Toomey Bill Protects Retail Investors From Overzealous Regulators

The ‘meme stock’ craze led to wild fluctuations in stocks like GameStop and AMC prompted calls from some progressive lawmakers to institute new “government-knows-best” regulations. Democratic lawmakers have proposed curtailing certain practices, like banning payment for order flow (PFOF), enhanced filing requirements on short selling, or even imposing a new tax on stock trading. Even Securities and Exchange Commission (SEC) Chairman Gary Gensler recently said banning payment for order flow is “on the table.” While some have been quick to disparage PFOF, lawmakers should acknowledge its pro-consumer benefits that have allowed the near ubiquitous service of commission-free investing apps. PFOF allows more retail investors to save for their future and participate in the stock market and its prohibition should not be on the table by lawmakers or regulators.

Investing in the stock market can be a daunting task, and with less direct access to brokers and high fees for investing, retail investors historically faced significant barriers to entry. The costs associated with investing have dropped, paving the way for more investors to get involved in the stock market. Similarly, advances in technology allow retail investors to invest with relative ease. In 1985, roughly twenty percent of the Americans invested in the market, compared to fifty-six percent of Americans today. This near tripling of American investors is a positive development that should be celebrated. While several factors likely contributed to the increase in participation, lowering costs and barriers to entry played a major role in expanding the market to more retail investors.

A major reason for the growth in individual investing has come from the rise of online and app-based trading platforms, such as Robinhood. Robinhood has grown to over 20 million users in 2021 and is now generally at the center of PFOF debate. Robinhood, like any other business, must be profitable to continue to provide services for consumers. Rather than charge a commission fee to its users, Robinhood utilizes PFOF to provide a valuable service. PFOF expands investment opportunities to retail investors who may be unable or unwilling to pay commission fees or meet minimum account requirements.
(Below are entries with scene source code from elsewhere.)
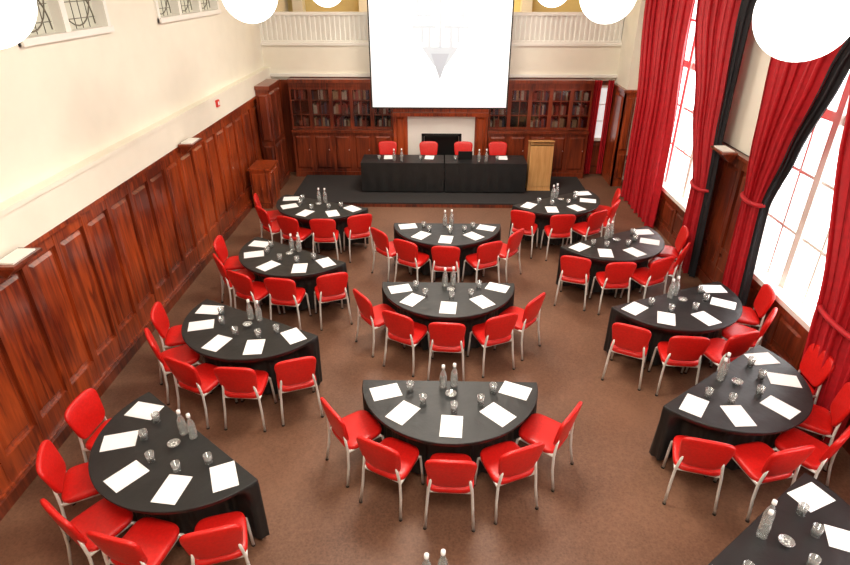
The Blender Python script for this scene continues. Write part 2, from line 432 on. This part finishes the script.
for s in (-1,1): q(0.24*s-0.035,3.12,0.24*s+0.035,3.50,3); q(0.40*s-0.03,3.2,0.40*s+0.03,3.5,3)
b.add([(cx-0.42,yE,3.12),(cx+0.42,yE,3.12),(cx+0.13,yE,2.72),(cx-0.13,yE,2.72)],[(0,1,2,3)],3)
b.add([(cx-0.20,yE-0.001,2.98),(cx+0.20,yE-0.001,2.98),(cx,yE-0.001,2.42)],[(0,1,2)],4)
b.obj("projector_screen",[M_SCREEN,M_BLACK,M_WHITE,M_EMB1,M_EMB2])

# ------------------------------------------------------------ curtains
def interp(keys,z):
    keys=sorted(keys)
    if z<=keys[0][0]: return keys[0][1:]
    for a,c in zip(keys,keys[1:]):
        if z<=c[0]:
            t=(z-a[0])/(c[0]-a[0]); t=t*t*(3-2*t)*0.5+t*0.5
            return tuple(a[i]+(c[i]-a[i])*t for i in range(1,len(a)))
    return keys[-1][1:]
def curtain(name, keys, folds, X=4.17, ylin=None, tie=None, axis='y', z0=0.02, z1=4.86, amp0=0.075):
    b=MB(); nz=48
    def sheet(kfun, nf, amp, mi, xoff):
        vs=[]; fs=[]; n=nf*14
        for j in range(nz+1):
            z=z0+(z1-z0)*j/nz; a,c=kfun(z); w=c-a
            am=min(amp, w/nf*0.75)
            for i in range(n+1):
                s=i/n
                ph=2*math.pi*nf*s+0.5*math.sin(1.5*z+s*5)
                d=am*math.sin(ph)+0.25*am*math.sin(2.3*ph+1)
                if axis=='y': vs.append((X-xoff+d, a+w*s+0.2*w/nf*math.sin(2*ph), z))
                else: vs.append((a+w*s, X-xoff+d, z))
        for j in range(nz):
            for i in range(n):
                k=j*(n+1)+i; fs.append((k,k+1,k+n+2,k+n+1))
        b.add(vs,fs,mi,True)
    sheet(lambda z: interp(keys,z), folds, amp0, 0, 0.0)
    if ylin:
        def kl(z):
            a,c=interp(keys,z); w=max(0.10,(c-a)*0.22)
            return (a-w*0.9,a+0.05)
        sheet(kl, 2, 0.04, 1, -0.02)
    if tie:
        a,c=interp(keys,tie)
        ring=[(X+0.10*math.cos(t),(a+c)/2+((c-a)/2+0.03)*math.sin(t),tie+0.03*math.cos(t)) for t in [2*math.pi*i/24 for i in range(25)]]
        b.tube(ring,0.03,8,0)
    return b.obj(name,[M_CURT,M_BLACKC])
curtain("curtain",[(4.9,11.0,13.3),(3.9,10.95,13.2),(2.2,10.75,12.8),(0,10.75,12.7)],8)
curtain("curtain",[(4.9,9.1,10.9),(4.0,9.15,10.6),(2.6,9.0,9.9),(1.5,8.85,9.35),(0,8.75,9.3)],6,ylin='near',tie=1.5)
curtain("curtain",[(4.9,6.0,8.05),(3.6,6.75,7.95),(2.6,7.05,7.85),(1.85,7.25,7.72),(0,7.10,7.60)],6,ylin='near',tie=1.85)
curtain("curtain",[(4.9,4.6,6.7),(3.1,4.7,6.15),(1.3,4.75,5.60),(0,4.7,5.42)],7,tie=1.3)
curtain("curtain",[(4.9,3.0,4.4),(1.5,3.7,4.2),(0,3.7,4.2)],5)
curtain("curtain",[(4.9,0.6,2.0),(1.5,0.8,1.3),(0,0.8,1.3)],5)
curtain("curtain",[(2.4,3.56,3.74),(0.5,3.56,3.72)],3,X=YB-0.22,axis='x',z0=0.06,z1=2.34,amp0=0.04)
curtain("curtain",[(2.4,3.88,4.02),(0.5,3.90,4.02)],3,X=YB-0.22,axis='x',z0=0.06,z1=2.34,amp0=0.04)
for y0,y1 in ((8.8,13.4),(4.3,8.3),(0.4,4.25)):
    b=MB(); b.tube([(4.19,y0,4.93),(4.19,y1,4.93)],0.03,10); 
    for y in (y0,y1): b.lathe([(0,-0.06),(0.05,-0.03),(0.06,0),(0.05,0.03),(0,0.06)],10,0,(4.19,y,4.93))
    for y in (y0+0.1,(y0+y1)/2,y1-0.1): b.box((4.19,y-0.02,4.91),(XR,y+0.02,4.95))
    b.obj("curtain_rod",[M_WOODD])

def uplighter(x,y,z,sgn):
    b=MB(); w=0.19
    vs=[(0,-w*0.6,-0.14),(0,w*0.6,-0.14),(sgn*0.05,w*0.6,-0.14),(sgn*0.05,-w*0.6,-0.14),
        (0,-w,0),(0,w,0),(sgn*0.21,w*0.85,0),(sgn*0.21,-w*0.85,0)]
    b.add(vs,[(0,1,2,3),(4,5,6,7),(0,1,5,4),(1,2,6,5),(2,3,7,6),(3,0,4,7)],0)
    lo,hi=sorted((0,sgn*0.23)); b.box((lo,-w-0.02,0),(hi,w+0.02,0.03),0)
    lo,hi=sorted((sgn*0.03,sgn*0.20)); b.box((lo,-w+0.03,0.03),(hi,w-0.03,0.045),1)
    b.obj("wall_uplighter",[M_WOODD,M_WHITE],(x,y,z))
uplighter(XL+0.155,4.72,2.18,1); uplighter(XL+0.155,8.95,2.18,1); uplighter(XR-0.135,8.60,2.2,-1)
b=MB(); b.box((0,-0.06,-0.06),(0.035,0.06,0.06),0); b.box((0.035,-0.03,-0.03),(0.04,0.03,0.03),1)
b.obj("fire_alarm_call_point",[M_REDP,M_PAPER],(XL+0.13,10.7,2.46))

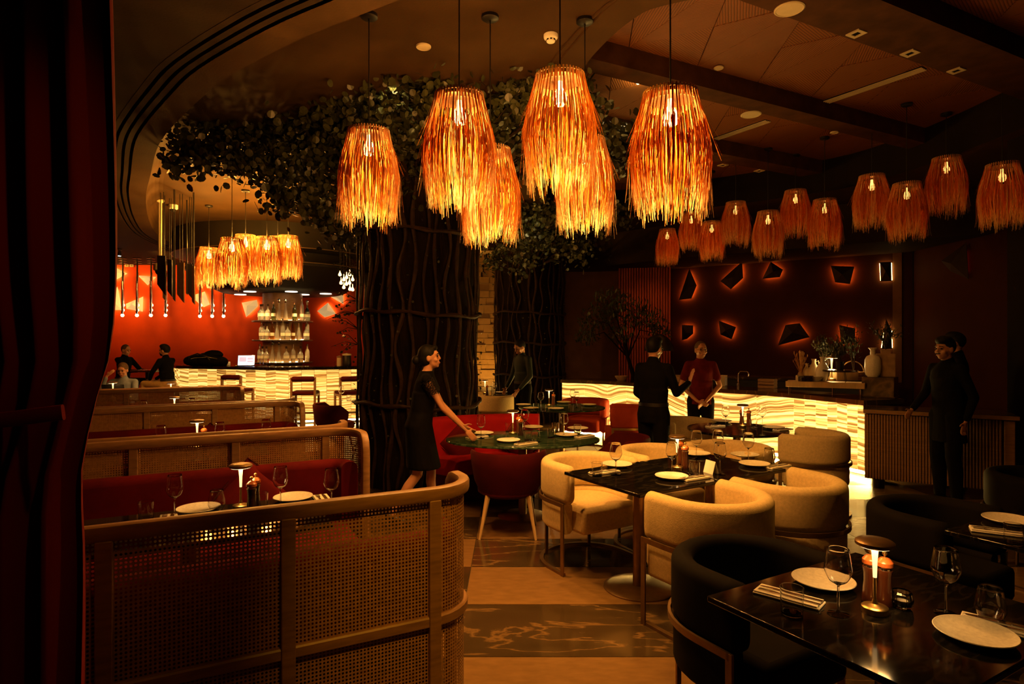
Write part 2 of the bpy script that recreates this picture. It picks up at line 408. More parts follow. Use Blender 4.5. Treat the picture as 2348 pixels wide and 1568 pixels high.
def rrect(w, h, r, k=3):
    o = []
    for cx_, cy_, a0 in ((w / 2 - r, h / 2 - r, 0), (-w / 2 + r, h / 2 - r, 90), (-w / 2 + r, -h / 2 + r, 180), (w / 2 - r, -h / 2 + r, 270)):
        for i in range(k + 1):
            a = R(a0 + 90 * i / k); o.append((cx_ + r * math.cos(a), cy_ + r * math.sin(a)))
    return o
def mesh_of(name, mb, mat, smooth=True, angle=40):
    me = bpy.data.meshes.new(name)
    me.from_pydata([tuple(p) for p in mb.v], [], mb.f)
    if mat is not None: me.materials.append(mat)
    if mb.uv is not None:
        l = me.uv_layers.new(name='UVMap')
        flat = [c for f in mb.uv for q in f for c in q]
        l.data.foreach_set('uv', flat)
    if mb.tone is not None:
        a = me.attributes.new('tone', 'FLOAT', 'POINT'); a.data.foreach_set('value', mb.tone)
    if smooth:
        me.polygons.foreach_set('use_smooth', [True] * len(me.polygons))
        if angle: me.set_sharp_from_angle(angle=R(angle))
    me.update()
    return me
def obj(name, mb, mat, parent=None, smooth=True, bev=0.0, angle=40, mesh=None, loc=None, rot=None):
    o = bpy.data.objects.new(name, mesh or mesh_of(name, mb, mat, smooth, angle))
    sc.collection.objects.link(o); o.parent = parent
    if loc is not None: o.location = loc
    if rot is not None: o.rotation_euler = rot
    if bev:
        b = o.modifiers.new('bevel', 'BEVEL'); b.width = bev; b.segments = 2; b.limit_method = 'ANGLE'
    return o
def tag(o, label, cat, group=None, kind=None):
    if label: o['label'] = label
    if cat: o['category'] = cat
    if group: o['group'] = group
    if kind: o['kind'] = kind
    return o
def thing(name, label, cat, loc=(0, 0, 0), rz=0.0, group=None):
    o = bpy.data.objects.new(name, None); sc.collection.objects.link(o)
    o.empty_display_size = 0.1
    o.location = loc; o.rotation_euler = (0, 0, rz)
    return tag(o, label, cat, group)
def struct(name, mb, mat, **k):
    o = obj(name, mb, mat, **k); o['kind'] = 'structure'; return o
KIDS = {}
def kids(o):
    return [c for c in bpy.data.objects if c.parent is o]
def copy_tree(o, parent=None):
    c = o.copy(); sc.collection.objects.link(c); c.parent = parent
    for k in list(o.children): copy_tree(k, c)
    return c
PROTO = {}
def place(key, builder, label, loc, rz=0.0, group=None, scale=1.0):
    """first call builds the thing, later calls copy it and its parts"""
    if key not in PROTO:
        o = builder(); PROTO[key] = o
    else:
        o = copy_tree(PROTO[key])
    o.location = loc; o.rotation_euler = (0, 0, rz)
    if scale != 1.0: o.scale = (scale,) * 3
    elif o.scale[0] != 1.0: o.scale = (1, 1, 1)
    o['label'] = label
    if group: o['group'] = group
    elif 'group' in o: del o['group']
    return o
ORD = ['first', 'second', 'third', 'fourth', 'fifth', 'sixth', 'seventh', 'eighth', 'ninth', 'tenth', 'eleventh', 'twelfth', 'thirteenth']
UA = R(27)
U = Vector((math.cos(UA), math.sin(UA), 0)); V = Vector((-math.sin(UA), math.cos(UA), 0))
U2 = Vector((math.cos(R(30)), math.sin(R(30)), 0)); V2 = Vector((-math.sin(R(30)), math.cos(R(30)), 0))
random.seed(7)
# ================================================================== ROOM
def plane_poly(mb, pts, z, flip=False):
    k = len(mb.v); mb.v += [Vector((p[0], p[1], z)) for p in pts]
    f = tuple(range(k, k + len(pts))); mb.f.append(tuple(reversed(f)) if flip else f)
# ---- floor: a sub-floor with separate stone slabs, joints recessed
mb = MB(); mb.box((0.5, 7.5, -0.06), (24, 21, 0.10))
floor = struct('floor', mb, M['grout'], smooth=False)
TW, TD = 1.6, 0.64
tile_mesh = {}
for key in ('beige', 'darkmarble'):
    t = MB(); t.box((0, 0, -0.005), (TW - 0.005, TD - 0.005, 0.01)); tile_mesh[key] = mesh_of('stone_slab', t, M[key], False)
for r in range(22):
    for c in range(-4, 5):
        y0 = 0.64 + r * TD
        yc = y0 + TD / 2; xc = -0.3 + c * TW + TW / 2
        if abs(xc) > 0.92 * yc + 1.4: continue
        dark = (r % 2 == 0) == (c % 2 == 0)
        o = obj('stone_slab', None, None, floor, mesh=tile_mesh['darkmarble' if dark else 'beige'], loc=(xc, yc, 0.0))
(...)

PFOF has been at the center of much of the debate. As an example, here is how PFOF can work:

  • An investor decides to buy a stock;
  • The brokerage sends the trade to a wholesaler or market maker;
  • The market maker can match a buyer and seller or buy/sell the share themselves;
  • The market maker makes a profit on the bid-ask spread and shares part of the profit with the brokerage. From there, the brokerage can pocket the profit and/or pass on the savings to the investor as a price improvement.

This practice essentially allows for the prevalence of commission-free stock trading, but it has been subject to criticism, including that it gives rise to a conflict of interest. To some, the brokerage may be incentivized to boost their bottom line and not find the best execution price. PFOF is subject to the duty of best execution and disclosure requirements. As an SEC report notes, the issues arising from PFOF are difficult to distinguish from those that arise when an integrated broker-dealer, with a retail customer business and a market-making desk, internalizes its own customer order flow. Another criticism of PFOF is that it encourages brokerages to push customers to trade more often, even if it is not in their best interest.

These concerns notwithstanding, consumers should have the ability to choose whether they want to invest in commission-free trading services that use PFOF, or services that are commission-based. The choice to invest should be left to the investor. It may be true that retail investors are less informed than other professional traders, but raising barriers to retail investors would not create more informed investors. Some investors may choose riskier investments, while others opt for safer trades. However, investing should not just be reserved solely for the wealthy.

Thankfully, Senator Pat Toomey (R-PA), Ranking Member on the Senate Banking Committee, has been a vocal proponent of ensuring retail investors maintain access to commission-free investing and recently introduced legislation, the Investor Freedom Act of 2021, that would restrict the SEC from prohibiting PFOF. The SEC Chairman’s openness to banning PFOF is problematic for retail investors and would raise barriers to investing. If PFOF were banned, brokerages would likely impose commission fees on investors to sustain their operations. Making investing harder, more expensive, or less user friendly is not in the best interest of retail investors. Senator Toomey’s legislation would preserve commission-free trading and access to investing for millions of Americans.

“Never let a crisis go to waste” is a common theme in Washington. The widespread adoption of commission-free trading has allowed consumers from all backgrounds and income groups to grow their wealth and save. The newsworthy bits of “meme stocks” dominate the discussion, but it is important to remember that retail investors are able to choose 401(k)s, mutual funds, or other safer options, too. Ultimately, the decision to invest should be left to the consumer, and while lawmakers may have valid concerns about young people investing, lowering barriers to entry is a positive development made possible in part by commission-free trading. Banning PFOF could undo this progress and make it more difficult for retail investors to participate in the stock market. Lawmakers should stand on the side of consumers, retail investors, and taxpayers by passing this important legislation.